* **Problem description**
Pull every line holding the string "scene" from the records below.

------------

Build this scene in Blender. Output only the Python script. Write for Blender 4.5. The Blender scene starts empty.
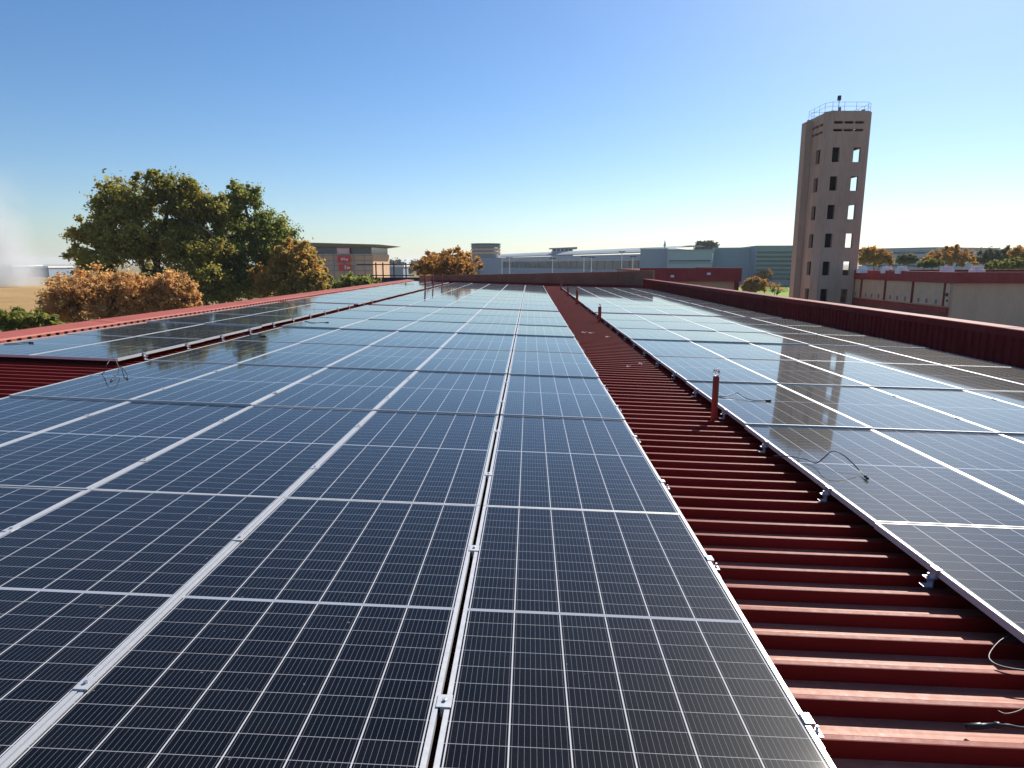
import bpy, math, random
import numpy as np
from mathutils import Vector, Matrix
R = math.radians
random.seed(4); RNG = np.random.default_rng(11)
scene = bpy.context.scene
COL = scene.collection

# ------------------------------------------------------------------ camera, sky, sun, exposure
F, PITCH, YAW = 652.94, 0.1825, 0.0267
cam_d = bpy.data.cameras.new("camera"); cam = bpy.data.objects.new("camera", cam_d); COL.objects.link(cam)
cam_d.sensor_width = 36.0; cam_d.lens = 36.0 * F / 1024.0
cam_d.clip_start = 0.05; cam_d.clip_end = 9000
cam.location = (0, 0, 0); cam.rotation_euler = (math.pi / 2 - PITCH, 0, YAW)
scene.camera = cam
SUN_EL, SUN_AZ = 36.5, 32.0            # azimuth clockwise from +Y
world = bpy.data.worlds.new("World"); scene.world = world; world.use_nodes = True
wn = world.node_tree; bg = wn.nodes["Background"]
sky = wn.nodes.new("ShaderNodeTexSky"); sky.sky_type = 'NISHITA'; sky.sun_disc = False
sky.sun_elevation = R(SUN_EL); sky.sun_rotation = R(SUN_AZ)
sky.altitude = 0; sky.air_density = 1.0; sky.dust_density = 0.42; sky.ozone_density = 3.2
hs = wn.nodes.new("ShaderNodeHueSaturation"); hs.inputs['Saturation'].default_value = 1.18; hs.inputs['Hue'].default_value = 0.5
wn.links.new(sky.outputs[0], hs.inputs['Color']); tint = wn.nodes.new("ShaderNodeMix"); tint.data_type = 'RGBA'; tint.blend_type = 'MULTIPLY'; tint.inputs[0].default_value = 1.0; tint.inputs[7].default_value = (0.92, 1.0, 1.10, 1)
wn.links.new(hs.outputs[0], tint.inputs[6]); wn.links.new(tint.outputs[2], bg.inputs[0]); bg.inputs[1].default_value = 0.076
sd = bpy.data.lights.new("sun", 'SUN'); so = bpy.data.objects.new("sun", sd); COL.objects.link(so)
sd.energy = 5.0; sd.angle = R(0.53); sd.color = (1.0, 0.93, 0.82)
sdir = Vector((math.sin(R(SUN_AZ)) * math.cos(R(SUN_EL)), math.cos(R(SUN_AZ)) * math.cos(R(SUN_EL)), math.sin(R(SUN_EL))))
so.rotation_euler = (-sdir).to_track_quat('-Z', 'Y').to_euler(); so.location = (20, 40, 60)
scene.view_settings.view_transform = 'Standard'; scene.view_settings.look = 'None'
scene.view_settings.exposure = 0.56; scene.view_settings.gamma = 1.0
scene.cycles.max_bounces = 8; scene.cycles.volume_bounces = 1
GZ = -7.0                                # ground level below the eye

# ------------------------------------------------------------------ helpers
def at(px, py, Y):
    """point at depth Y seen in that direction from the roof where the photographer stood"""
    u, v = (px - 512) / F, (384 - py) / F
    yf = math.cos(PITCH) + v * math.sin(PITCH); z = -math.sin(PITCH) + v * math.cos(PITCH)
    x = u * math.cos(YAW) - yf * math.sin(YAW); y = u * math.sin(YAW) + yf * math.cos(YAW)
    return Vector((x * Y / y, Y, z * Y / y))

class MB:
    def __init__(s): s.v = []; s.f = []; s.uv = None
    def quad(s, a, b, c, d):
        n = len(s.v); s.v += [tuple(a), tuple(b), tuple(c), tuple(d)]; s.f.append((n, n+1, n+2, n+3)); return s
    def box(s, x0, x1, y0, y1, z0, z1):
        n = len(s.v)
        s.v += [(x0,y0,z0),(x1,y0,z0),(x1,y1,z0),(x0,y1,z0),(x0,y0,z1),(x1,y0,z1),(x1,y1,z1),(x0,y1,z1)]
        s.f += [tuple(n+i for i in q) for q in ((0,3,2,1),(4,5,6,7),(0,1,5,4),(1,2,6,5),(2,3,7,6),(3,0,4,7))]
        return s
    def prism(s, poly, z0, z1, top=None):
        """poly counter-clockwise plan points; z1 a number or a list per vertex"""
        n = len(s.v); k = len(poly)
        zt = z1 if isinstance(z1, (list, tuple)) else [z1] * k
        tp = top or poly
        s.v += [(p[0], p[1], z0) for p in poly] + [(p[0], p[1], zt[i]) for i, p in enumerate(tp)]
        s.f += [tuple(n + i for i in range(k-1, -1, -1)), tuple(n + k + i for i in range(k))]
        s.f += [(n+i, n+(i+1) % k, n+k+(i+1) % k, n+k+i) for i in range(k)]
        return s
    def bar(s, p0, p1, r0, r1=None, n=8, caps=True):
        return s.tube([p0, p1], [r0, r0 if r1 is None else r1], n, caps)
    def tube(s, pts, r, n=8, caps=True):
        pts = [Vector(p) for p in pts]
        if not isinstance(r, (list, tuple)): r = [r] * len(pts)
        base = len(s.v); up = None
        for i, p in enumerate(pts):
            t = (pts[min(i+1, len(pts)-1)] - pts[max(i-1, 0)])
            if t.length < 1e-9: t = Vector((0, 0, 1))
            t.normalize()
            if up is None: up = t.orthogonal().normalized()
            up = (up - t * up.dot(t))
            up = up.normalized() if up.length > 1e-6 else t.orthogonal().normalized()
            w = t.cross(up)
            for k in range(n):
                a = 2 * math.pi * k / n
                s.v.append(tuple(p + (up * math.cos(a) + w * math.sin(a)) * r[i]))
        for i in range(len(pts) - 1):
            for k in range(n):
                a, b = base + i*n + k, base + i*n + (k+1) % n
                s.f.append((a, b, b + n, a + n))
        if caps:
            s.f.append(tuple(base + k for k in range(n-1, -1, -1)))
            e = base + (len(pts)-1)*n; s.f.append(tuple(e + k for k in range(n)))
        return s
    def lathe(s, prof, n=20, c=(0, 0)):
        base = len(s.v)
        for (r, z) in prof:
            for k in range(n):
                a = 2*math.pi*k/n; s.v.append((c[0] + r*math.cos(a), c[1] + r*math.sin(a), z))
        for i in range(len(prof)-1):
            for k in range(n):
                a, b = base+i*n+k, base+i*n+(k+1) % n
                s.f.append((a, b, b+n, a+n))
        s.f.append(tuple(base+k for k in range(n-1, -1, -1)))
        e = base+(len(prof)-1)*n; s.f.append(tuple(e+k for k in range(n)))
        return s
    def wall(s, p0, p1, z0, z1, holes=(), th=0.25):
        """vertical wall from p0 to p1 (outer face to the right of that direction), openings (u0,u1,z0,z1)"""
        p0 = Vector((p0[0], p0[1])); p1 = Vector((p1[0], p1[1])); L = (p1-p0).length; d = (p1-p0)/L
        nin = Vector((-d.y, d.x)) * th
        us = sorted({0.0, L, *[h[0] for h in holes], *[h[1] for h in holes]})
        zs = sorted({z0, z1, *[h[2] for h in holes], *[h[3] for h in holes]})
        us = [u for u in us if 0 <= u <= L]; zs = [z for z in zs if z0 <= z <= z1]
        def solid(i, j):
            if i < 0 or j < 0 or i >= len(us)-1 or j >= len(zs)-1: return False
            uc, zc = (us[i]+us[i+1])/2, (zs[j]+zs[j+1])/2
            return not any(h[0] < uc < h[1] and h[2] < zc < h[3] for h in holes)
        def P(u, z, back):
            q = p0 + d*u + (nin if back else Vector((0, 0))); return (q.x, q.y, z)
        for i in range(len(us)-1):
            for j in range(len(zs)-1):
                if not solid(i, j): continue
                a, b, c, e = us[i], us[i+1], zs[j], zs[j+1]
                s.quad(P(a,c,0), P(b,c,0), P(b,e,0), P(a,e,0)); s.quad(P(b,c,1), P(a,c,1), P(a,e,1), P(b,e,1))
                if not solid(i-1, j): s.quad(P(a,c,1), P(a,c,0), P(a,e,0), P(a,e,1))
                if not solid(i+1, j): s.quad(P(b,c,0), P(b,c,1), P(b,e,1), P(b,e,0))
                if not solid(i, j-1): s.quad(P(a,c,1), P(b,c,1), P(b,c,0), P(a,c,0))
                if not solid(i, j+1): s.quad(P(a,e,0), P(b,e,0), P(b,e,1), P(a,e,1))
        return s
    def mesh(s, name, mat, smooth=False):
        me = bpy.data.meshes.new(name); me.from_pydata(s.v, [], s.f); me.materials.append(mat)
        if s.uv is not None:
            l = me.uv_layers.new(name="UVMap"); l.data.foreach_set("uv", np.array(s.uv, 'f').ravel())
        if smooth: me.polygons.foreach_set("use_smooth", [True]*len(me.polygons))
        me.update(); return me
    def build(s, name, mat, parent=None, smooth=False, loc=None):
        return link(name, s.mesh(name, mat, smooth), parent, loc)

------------

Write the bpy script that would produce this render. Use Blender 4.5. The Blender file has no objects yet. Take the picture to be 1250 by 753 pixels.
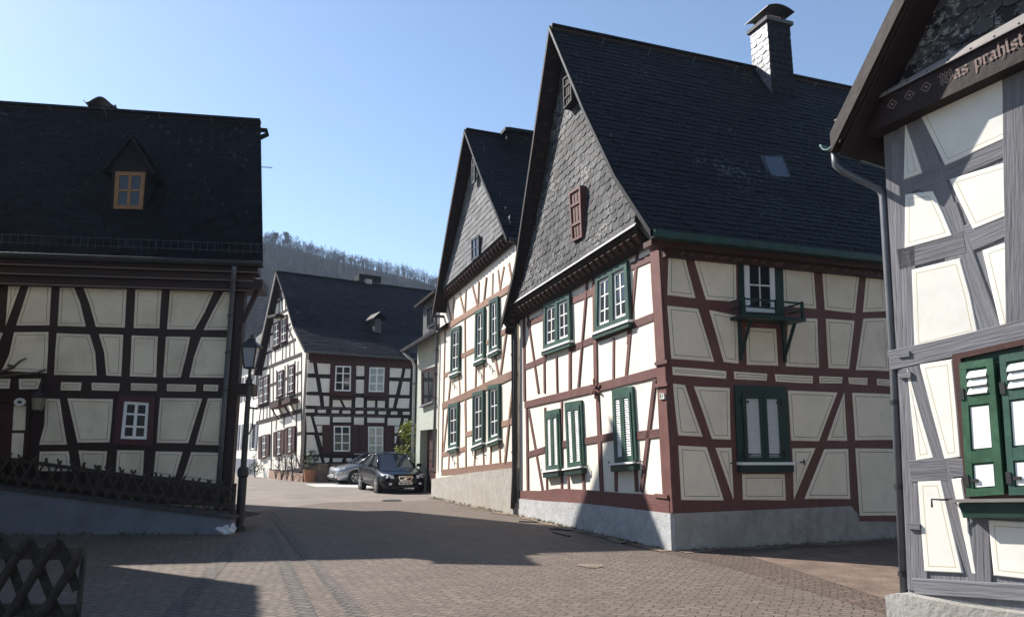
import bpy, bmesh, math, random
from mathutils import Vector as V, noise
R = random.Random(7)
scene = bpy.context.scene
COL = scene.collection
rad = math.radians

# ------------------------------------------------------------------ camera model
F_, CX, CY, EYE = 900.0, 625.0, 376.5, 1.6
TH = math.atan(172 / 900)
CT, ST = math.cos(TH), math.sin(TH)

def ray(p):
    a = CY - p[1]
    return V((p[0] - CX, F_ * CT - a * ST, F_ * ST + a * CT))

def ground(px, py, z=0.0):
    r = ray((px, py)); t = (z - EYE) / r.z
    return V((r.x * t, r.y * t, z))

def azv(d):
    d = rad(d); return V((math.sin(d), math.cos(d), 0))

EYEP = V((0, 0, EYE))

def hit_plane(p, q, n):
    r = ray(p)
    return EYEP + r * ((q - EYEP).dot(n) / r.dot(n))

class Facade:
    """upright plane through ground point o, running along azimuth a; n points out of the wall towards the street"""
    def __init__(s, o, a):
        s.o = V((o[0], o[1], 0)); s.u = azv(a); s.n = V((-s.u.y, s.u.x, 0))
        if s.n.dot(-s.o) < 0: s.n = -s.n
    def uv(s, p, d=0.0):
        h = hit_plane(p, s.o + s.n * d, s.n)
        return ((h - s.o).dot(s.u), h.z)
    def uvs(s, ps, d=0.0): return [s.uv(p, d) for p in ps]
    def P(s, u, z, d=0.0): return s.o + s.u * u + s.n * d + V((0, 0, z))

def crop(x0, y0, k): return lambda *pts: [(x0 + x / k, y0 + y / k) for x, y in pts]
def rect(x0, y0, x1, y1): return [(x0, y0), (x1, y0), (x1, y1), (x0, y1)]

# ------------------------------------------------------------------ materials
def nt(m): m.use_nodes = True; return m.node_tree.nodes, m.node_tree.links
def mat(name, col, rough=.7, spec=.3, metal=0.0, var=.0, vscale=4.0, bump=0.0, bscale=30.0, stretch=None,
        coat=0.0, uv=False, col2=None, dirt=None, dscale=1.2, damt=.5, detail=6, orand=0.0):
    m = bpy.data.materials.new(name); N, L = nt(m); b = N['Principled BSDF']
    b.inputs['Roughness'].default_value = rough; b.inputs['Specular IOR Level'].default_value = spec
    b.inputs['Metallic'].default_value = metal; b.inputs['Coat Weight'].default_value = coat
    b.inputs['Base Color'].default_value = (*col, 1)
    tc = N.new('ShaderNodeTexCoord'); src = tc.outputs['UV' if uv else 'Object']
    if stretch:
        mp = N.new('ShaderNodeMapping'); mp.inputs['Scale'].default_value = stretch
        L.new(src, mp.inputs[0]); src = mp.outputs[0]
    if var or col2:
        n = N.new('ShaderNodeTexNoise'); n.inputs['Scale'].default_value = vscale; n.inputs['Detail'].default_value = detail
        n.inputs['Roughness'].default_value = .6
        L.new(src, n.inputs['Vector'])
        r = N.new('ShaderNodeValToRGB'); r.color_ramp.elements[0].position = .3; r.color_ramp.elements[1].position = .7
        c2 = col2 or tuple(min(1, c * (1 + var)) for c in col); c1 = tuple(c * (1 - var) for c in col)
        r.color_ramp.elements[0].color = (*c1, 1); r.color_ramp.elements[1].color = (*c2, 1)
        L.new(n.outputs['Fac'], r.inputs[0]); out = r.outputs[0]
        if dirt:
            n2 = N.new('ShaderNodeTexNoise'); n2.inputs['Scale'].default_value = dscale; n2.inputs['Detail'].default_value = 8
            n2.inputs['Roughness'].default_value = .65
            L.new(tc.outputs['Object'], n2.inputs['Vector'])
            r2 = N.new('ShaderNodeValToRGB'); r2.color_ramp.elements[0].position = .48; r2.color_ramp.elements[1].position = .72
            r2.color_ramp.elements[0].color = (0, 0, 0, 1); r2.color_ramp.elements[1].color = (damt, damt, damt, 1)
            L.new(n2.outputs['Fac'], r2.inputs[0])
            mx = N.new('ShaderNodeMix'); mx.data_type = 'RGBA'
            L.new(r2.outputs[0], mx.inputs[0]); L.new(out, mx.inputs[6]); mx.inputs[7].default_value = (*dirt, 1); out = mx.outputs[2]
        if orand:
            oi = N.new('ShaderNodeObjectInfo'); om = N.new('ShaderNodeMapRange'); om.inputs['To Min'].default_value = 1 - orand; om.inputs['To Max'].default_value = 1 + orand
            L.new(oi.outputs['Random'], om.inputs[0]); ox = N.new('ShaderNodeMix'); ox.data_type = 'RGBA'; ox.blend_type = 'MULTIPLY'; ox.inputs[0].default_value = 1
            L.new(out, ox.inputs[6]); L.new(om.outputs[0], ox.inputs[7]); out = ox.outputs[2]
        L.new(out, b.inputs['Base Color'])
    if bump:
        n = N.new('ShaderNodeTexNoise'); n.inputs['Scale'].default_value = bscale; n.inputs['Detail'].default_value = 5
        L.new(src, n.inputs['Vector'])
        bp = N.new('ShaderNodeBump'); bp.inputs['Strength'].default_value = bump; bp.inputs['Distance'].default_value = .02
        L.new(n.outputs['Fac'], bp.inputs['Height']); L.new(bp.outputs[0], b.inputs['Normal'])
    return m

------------

* **Expected answer**
Build this scene in Blender. Output only the Python script. Write for Blender 4.5. The Blender scene starts empty.
scene = bpy.context.scene
COL = scene.collection
scene.camera = cam
world = bpy.data.worlds.new("World"); scene.world = world; world.use_nodes = True
scene.view_settings.view_transform = 'Standard'; scene.view_settings.look = 'None'
scene.view_settings.exposure = 0.56; scene.view_settings.gamma = 1.0
scene.cycles.max_bounces = 8; scene.cycles.volume_bounces = 1
scene = bpy.context.scene
COL = scene.collection